But Deb Greenwood, president and CEO of the Bridgeport-based center, said there are ways to detect possible child abuse - and noted one tip-off that a child or teen might be in trouble.

"If there's been a significant change in personality and how someone's acting, how they're feeling," said Greenwood. "Whether you had a normal happy child that likes to be involved - and all of a sudden, they've lost a lot of interest - there might be concern."

According to CFJ, calls to Connecticut domestic-violence hotlines spiked in the last year - as much as 30%.

Greenwood noted CFJ has resources to learn more about prevention. The group also works with other Connecticut nonprofits, mental-health providers and educators.

Greenwood said the stress of home quarantines has most definitely been a factor.

"So, that really did take many relationships in a whole different level," said Greenwood. "On top of it, you know, the escape for children having to go to school is not there any longer."

She added that a larger domestic-violence safe house is newly open in the greater Bridgeport region to help more victims of sexual abuse.

CFJ also operates Camp HOPE America-Bridgeport, which helps children who have experienced abuse. The program recently won a $1.5 million grant, which Greenwood said will be used to expand both the summer camp and mentoring program.

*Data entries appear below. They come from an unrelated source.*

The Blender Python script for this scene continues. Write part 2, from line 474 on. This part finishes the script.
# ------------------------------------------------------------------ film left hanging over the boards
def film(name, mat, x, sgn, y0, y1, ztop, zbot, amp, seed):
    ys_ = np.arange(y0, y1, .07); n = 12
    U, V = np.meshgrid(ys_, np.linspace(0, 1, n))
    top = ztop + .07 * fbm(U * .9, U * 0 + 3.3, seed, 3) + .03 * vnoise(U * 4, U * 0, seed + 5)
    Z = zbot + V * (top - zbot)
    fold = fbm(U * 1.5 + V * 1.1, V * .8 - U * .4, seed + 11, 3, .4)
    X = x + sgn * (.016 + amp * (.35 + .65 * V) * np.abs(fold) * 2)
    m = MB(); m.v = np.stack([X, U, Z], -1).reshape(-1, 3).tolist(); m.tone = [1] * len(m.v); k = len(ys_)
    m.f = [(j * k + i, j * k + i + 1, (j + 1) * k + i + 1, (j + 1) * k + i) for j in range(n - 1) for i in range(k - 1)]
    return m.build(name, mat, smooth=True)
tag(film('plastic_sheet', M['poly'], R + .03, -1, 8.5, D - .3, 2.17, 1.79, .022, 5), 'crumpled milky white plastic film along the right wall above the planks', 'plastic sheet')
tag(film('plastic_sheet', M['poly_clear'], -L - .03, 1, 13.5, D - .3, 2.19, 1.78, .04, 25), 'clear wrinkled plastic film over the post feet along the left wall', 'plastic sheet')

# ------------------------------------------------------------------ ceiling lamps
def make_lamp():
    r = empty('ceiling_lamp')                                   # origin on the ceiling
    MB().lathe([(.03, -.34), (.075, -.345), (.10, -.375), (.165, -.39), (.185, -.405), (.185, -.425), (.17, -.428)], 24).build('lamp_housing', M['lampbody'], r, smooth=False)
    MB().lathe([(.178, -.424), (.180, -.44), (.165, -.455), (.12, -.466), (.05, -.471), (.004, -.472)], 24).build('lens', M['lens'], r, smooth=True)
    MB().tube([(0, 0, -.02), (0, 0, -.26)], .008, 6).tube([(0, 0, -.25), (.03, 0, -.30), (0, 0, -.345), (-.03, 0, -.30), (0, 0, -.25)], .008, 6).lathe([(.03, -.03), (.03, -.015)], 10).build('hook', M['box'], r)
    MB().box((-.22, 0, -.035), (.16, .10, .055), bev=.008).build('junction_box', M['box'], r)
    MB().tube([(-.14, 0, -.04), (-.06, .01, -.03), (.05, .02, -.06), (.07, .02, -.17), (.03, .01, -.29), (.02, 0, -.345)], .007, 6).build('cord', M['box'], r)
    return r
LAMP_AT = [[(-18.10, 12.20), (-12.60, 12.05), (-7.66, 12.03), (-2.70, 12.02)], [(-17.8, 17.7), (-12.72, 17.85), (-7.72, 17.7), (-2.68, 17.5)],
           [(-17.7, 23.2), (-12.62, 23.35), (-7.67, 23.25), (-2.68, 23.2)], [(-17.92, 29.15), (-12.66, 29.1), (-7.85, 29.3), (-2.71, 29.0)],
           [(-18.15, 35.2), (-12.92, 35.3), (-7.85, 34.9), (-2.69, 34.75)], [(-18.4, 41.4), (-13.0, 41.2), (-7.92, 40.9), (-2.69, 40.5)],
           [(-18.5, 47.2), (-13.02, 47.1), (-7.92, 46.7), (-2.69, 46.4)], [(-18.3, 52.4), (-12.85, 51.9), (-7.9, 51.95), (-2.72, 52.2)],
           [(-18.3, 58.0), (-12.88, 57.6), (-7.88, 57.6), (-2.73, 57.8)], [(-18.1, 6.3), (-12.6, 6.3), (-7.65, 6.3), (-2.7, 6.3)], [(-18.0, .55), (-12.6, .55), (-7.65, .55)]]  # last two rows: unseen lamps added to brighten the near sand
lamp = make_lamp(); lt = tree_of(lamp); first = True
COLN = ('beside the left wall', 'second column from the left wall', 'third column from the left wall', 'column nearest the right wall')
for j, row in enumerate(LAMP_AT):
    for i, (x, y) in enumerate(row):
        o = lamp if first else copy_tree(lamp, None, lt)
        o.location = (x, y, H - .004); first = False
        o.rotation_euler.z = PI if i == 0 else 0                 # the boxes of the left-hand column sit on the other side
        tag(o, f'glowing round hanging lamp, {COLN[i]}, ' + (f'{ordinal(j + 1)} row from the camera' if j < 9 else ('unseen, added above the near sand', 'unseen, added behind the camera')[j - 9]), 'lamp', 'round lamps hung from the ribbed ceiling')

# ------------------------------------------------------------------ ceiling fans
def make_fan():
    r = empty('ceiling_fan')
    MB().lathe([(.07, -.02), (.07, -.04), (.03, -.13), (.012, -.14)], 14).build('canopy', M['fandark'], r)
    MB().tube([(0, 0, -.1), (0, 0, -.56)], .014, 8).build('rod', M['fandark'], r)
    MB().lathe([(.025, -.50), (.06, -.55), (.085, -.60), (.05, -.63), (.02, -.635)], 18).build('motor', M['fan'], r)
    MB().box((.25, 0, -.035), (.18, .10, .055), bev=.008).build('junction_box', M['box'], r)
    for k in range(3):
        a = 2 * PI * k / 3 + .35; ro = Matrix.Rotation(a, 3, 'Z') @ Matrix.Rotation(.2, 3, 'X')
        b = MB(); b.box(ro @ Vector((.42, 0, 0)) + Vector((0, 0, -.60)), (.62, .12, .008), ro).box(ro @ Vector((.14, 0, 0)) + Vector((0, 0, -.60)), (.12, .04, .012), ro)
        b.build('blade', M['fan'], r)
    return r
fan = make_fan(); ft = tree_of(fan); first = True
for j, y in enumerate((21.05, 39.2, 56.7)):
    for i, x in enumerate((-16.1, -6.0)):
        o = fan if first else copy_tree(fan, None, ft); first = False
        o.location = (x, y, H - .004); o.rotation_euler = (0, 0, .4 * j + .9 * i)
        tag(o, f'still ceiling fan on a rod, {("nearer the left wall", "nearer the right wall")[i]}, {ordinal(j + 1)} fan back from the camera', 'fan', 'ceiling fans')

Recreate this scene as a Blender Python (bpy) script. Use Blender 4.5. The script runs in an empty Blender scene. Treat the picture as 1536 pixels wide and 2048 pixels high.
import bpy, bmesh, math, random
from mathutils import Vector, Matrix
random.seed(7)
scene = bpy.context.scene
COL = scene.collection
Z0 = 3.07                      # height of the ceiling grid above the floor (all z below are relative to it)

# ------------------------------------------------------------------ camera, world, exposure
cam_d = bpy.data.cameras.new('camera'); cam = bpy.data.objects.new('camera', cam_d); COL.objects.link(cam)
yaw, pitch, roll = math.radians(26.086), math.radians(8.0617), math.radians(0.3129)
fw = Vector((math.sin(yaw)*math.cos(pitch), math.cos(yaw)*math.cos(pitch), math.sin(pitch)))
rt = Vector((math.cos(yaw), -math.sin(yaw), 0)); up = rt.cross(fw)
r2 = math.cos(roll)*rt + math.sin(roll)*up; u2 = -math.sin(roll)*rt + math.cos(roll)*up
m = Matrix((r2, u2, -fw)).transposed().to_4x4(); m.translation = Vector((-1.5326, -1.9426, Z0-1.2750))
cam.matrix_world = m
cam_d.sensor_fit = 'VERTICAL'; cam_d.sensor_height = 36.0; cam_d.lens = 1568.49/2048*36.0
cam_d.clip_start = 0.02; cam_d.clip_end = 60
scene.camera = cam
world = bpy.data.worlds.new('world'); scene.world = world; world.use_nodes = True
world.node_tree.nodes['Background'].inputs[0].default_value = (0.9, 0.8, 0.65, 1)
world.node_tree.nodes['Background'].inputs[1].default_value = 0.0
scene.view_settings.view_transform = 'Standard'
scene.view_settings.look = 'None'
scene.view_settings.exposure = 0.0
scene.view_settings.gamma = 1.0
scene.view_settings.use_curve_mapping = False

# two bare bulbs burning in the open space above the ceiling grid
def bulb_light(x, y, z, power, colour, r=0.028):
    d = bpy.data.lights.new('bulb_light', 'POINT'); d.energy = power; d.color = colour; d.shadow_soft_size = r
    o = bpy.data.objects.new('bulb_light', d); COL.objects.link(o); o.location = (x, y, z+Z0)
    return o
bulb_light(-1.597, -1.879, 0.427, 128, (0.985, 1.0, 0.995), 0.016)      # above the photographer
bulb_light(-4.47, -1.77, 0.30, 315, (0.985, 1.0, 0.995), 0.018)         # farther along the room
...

"And we know that scientifically, when a child or even an adult has gone through trauma, it really affects the brain," said Greenwood. "So, our job is to help them navigate their trauma, to give them the hope and the skills so that they can bring that back into their life spectrum."

The National Domestic Violence Hotline is open 24-7 and can guide people to identify abuse and local resources, plan for safety, and more. The phone number is 800-799-SAFE (7233).